When President Biden took office in 2021, his administration immediately tried to terminate MPP, citing it as “inhumane and ineffective.” A court order in late 2021 forced its brief reinstatement. It was not until the Supreme Court ruled against the policy in 2022 that MPP was officially terminated. By that time, its damage had already been done; thousands of people endured homelessness, violence, and kidnapping. The trauma they endured did not disappear simply because the policy ended.

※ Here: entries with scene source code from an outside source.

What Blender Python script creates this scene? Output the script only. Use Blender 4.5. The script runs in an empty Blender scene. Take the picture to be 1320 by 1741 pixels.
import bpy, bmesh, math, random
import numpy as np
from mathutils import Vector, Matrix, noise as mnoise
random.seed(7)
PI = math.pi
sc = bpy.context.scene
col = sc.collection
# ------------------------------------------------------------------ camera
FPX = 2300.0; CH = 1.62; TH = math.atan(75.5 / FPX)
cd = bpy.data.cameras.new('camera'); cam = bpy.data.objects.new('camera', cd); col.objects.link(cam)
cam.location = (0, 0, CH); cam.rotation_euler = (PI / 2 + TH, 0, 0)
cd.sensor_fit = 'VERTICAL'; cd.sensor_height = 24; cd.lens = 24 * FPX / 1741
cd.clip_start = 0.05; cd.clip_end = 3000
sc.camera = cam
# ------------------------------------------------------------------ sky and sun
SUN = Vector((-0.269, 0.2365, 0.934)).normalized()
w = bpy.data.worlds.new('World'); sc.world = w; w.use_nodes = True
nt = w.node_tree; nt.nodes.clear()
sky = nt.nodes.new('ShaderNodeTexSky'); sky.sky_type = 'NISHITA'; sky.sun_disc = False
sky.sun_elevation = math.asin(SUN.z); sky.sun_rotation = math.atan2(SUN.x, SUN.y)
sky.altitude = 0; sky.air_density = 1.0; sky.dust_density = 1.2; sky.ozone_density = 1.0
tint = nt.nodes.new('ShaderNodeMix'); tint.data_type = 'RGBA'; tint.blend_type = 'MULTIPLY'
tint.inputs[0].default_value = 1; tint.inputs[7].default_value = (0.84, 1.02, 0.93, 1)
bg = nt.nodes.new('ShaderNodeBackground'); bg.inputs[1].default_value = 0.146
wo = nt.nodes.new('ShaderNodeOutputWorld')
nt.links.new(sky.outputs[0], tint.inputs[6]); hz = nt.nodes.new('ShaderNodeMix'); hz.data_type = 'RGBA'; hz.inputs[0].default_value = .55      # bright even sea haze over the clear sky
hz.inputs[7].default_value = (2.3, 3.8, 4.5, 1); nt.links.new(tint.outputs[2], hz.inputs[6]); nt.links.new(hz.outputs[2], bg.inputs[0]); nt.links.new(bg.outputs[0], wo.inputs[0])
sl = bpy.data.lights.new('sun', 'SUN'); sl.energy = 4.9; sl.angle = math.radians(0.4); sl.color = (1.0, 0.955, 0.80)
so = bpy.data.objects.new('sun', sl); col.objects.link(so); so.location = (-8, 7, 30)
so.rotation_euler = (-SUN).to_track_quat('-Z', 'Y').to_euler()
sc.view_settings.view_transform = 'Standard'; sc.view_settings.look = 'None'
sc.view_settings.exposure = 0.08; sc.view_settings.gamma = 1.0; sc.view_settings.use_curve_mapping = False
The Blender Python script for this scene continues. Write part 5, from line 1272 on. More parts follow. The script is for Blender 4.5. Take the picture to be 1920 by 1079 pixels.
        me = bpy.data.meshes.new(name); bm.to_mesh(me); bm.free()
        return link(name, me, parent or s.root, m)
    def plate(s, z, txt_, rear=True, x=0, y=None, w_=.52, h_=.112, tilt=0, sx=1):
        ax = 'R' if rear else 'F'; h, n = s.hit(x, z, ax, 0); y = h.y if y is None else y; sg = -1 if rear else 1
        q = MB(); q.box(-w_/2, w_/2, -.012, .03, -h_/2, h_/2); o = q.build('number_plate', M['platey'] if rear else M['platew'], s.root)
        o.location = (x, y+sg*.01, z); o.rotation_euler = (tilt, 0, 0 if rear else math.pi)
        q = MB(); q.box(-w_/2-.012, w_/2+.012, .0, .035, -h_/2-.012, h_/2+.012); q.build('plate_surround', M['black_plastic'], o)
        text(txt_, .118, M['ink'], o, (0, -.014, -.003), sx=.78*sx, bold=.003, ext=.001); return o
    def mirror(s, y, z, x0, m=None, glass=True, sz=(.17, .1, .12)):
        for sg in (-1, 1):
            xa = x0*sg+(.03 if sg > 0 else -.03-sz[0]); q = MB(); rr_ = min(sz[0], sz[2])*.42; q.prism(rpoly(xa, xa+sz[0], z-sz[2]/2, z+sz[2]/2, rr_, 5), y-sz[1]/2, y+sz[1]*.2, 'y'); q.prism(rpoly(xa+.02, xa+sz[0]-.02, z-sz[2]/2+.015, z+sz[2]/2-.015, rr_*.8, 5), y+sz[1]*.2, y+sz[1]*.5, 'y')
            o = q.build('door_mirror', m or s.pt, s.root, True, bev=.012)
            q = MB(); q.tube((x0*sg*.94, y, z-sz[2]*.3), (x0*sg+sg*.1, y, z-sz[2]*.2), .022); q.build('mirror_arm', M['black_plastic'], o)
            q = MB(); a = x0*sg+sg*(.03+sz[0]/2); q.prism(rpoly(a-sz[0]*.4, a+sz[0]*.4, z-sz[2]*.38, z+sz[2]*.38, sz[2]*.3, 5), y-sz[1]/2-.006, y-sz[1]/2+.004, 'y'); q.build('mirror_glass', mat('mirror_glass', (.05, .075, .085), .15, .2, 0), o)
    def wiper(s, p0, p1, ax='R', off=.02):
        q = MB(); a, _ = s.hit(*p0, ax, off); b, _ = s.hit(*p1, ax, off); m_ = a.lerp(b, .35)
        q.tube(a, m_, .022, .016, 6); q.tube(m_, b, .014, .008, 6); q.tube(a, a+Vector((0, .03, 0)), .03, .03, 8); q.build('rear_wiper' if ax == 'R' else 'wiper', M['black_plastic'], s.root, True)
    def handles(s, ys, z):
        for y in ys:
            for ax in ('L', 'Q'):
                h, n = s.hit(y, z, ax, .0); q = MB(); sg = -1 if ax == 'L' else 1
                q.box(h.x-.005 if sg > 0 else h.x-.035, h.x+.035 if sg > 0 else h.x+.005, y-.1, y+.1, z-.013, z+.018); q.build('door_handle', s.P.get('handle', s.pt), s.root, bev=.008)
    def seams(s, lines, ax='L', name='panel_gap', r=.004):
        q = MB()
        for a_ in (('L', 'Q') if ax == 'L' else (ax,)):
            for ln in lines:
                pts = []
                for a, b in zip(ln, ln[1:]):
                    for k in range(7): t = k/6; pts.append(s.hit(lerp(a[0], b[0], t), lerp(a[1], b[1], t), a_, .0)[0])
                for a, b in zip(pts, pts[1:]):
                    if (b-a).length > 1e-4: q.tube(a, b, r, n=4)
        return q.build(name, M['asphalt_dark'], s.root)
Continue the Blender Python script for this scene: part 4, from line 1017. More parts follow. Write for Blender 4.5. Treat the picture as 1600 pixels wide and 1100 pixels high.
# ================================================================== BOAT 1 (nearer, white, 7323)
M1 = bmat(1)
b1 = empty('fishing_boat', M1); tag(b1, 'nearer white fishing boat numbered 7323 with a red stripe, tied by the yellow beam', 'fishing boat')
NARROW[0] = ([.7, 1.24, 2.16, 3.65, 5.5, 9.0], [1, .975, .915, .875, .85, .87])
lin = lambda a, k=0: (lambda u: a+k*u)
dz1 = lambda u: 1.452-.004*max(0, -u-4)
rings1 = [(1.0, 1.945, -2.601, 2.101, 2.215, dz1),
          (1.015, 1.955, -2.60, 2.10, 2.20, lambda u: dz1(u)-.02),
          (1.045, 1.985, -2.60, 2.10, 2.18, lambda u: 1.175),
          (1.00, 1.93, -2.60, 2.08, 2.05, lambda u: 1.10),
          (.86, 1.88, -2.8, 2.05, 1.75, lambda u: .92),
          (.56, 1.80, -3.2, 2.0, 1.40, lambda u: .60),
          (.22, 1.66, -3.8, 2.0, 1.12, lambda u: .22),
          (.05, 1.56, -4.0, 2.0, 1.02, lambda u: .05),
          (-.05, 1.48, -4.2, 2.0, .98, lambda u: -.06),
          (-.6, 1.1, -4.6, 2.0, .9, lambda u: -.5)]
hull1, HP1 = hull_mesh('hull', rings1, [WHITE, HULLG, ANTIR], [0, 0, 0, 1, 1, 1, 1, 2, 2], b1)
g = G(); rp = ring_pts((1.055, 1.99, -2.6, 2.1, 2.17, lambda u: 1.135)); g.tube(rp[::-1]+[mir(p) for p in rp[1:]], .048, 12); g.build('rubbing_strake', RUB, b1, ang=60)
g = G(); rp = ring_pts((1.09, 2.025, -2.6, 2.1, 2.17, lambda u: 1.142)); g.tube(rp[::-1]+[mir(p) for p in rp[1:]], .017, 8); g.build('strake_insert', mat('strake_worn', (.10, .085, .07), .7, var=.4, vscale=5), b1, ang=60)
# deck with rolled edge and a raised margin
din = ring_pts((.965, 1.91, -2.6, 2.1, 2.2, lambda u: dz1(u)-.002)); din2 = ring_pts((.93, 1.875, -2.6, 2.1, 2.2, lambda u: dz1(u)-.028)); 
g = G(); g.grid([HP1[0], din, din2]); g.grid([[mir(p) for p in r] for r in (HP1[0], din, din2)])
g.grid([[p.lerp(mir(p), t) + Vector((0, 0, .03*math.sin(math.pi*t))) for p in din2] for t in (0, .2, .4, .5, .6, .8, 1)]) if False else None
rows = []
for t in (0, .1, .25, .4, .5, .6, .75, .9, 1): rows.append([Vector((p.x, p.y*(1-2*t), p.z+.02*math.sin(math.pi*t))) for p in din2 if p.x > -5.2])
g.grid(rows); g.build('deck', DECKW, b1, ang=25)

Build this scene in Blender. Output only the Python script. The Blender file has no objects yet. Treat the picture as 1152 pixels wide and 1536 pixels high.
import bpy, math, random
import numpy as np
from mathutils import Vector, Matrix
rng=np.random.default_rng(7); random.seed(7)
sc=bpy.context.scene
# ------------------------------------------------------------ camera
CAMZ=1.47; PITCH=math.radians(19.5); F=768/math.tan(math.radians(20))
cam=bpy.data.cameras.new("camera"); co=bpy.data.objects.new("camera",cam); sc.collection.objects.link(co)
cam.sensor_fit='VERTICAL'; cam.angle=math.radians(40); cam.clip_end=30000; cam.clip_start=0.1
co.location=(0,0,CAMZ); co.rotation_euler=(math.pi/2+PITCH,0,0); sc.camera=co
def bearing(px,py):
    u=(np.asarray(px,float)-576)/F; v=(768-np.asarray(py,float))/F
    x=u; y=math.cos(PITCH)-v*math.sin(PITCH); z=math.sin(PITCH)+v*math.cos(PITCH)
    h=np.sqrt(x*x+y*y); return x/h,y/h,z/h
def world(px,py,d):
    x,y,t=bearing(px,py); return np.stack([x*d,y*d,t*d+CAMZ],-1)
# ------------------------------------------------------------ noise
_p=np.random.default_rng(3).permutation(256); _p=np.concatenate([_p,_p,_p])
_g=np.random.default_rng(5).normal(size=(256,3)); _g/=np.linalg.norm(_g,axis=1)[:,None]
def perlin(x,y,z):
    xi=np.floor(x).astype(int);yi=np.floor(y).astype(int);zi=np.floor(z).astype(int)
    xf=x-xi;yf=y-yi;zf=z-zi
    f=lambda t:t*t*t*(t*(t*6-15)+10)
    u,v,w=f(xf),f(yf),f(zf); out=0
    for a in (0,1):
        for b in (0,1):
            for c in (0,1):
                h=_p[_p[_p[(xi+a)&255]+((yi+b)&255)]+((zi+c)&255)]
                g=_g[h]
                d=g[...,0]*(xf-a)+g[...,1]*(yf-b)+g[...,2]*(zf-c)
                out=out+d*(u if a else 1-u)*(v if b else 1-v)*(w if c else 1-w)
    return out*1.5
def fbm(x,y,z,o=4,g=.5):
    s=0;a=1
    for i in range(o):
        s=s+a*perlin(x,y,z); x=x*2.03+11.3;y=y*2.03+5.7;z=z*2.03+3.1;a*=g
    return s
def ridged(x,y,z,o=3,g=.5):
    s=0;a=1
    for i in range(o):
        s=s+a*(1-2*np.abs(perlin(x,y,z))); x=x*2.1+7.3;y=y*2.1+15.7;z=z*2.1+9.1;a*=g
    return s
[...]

The policy set a dangerous precedent, suggesting that the US could outsource asylum responsibilities while maintaining plausible deniability. Its philosophy of deterrence by hardship continues to influence policy proposals today, including offshore processing and policies requiring asylum seekers to wait outside the US. The Trump administration also tried to reinstate MPP in January 2025, though a federal judge issued a nationwide injunction against it three months later [12]. The fact that MPP was considered for reinstatement this year demonstrates how deeply it affects current immigration policy and how it remains a desirable policy to the current administration. The existence of MPP normalized deterrence-based policies and lowered the moral bar for what policymakers consider acceptable.

The “Remain in Mexico” policy failed in every capacity. It did not significantly deter migration, improve asylum processing, or uphold the law. It exposed thousands of innocent people to harm and violated the American government’s commitment to justice. True border security cannot exist without intentional legislation and morality; the US must reject deterrence-based policies that rely on suffering as a solution. We must instead establish fair and efficient processes that uphold the law and human rights. US immigration policies should be a reflection of our morals as a country: justice, compassion, and refuge for the oppressed. The “Remain in Mexico” program will be remembered not as a step toward security, but as a failure of conscience, and one that must never be repeated. As President Ronald Reagan said, “This, I believe, is one of the most important sources of America’s greatness. We lead the world because, unique among nations, we draw our people—our strength—from every country and every corner of the world. And by doing so, we continuously renew and enrich our nation” [13]. Both Americans and those who seek to become American deserve basic human dignity, and our immigration system must finally treat them that way.